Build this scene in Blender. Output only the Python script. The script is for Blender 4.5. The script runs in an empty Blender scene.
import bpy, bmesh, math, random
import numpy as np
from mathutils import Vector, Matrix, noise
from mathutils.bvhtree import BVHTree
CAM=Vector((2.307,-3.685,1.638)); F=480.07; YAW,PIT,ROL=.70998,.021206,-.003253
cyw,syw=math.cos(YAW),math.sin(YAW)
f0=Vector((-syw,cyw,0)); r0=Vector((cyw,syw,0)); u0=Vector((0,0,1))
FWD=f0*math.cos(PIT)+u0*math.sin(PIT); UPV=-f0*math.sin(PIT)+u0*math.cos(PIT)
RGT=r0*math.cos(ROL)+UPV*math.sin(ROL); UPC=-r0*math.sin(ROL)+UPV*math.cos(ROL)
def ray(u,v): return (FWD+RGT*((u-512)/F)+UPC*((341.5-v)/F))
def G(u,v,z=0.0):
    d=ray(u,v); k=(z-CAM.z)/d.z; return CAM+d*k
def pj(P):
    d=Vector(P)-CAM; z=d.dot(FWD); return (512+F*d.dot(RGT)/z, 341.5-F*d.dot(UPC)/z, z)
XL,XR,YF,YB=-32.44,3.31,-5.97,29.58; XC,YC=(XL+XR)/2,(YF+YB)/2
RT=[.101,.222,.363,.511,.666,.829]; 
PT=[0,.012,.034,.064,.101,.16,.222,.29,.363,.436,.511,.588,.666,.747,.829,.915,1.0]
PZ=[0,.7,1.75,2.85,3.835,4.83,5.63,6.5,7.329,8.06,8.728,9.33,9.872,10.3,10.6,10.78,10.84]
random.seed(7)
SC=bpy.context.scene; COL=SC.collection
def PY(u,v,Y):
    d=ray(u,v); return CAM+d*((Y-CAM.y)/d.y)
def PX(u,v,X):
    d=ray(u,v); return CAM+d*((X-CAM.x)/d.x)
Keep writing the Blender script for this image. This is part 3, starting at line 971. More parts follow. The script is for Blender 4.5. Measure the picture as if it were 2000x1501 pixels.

------------

> [What to produce]
Copy out the full material exactly as it appears.

> [Exercise result]
Build this scene in Blender. Output only the Python script. The script is for Blender 4.5. The script runs in an empty Blender scene.
import bpy, bmesh, math, random
import numpy as np
from mathutils import Vector, Matrix, noise
from mathutils.bvhtree import BVHTree
CAM=Vector((2.307,-3.685,1.638)); F=480.07; YAW,PIT,ROL=.70998,.021206,-.003253
cyw,syw=math.cos(YAW),math.sin(YAW)
f0=Vector((-syw,cyw,0)); r0=Vector((cyw,syw,0)); u0=Vector((0,0,1))
FWD=f0*math.cos(PIT)+u0*math.sin(PIT); UPV=-f0*math.sin(PIT)+u0*math.cos(PIT)
RGT=r0*math.cos(ROL)+UPV*math.sin(ROL); UPC=-r0*math.sin(ROL)+UPV*math.cos(ROL)
def ray(u,v): return (FWD+RGT*((u-512)/F)+UPC*((341.5-v)/F))
def G(u,v,z=0.0):
    d=ray(u,v); k=(z-CAM.z)/d.z; return CAM+d*k
def pj(P):
    d=Vector(P)-CAM; z=d.dot(FWD); return (512+F*d.dot(RGT)/z, 341.5-F*d.dot(UPC)/z, z)
XL,XR,YF,YB=-32.44,3.31,-5.97,29.58; XC,YC=(XL+XR)/2,(YF+YB)/2
RT=[.101,.222,.363,.511,.666,.829]; 
PT=[0,.012,.034,.064,.101,.16,.222,.29,.363,.436,.511,.588,.666,.747,.829,.915,1.0]
PZ=[0,.7,1.75,2.85,3.835,4.83,5.63,6.5,7.329,8.06,8.728,9.33,9.872,10.3,10.6,10.78,10.84]
random.seed(7)
SC=bpy.context.scene; COL=SC.collection
def PY(u,v,Y):
    d=ray(u,v); return CAM+d*((Y-CAM.y)/d.y)
def PX(u,v,X):
    d=ray(u,v); return CAM+d*((X-CAM.x)/d.x)
Keep writing the Blender script for this image. This is part 3, starting at line 971. More parts follow. The script is for Blender 4.5. Measure the picture as if it were 2000x1501 pixels.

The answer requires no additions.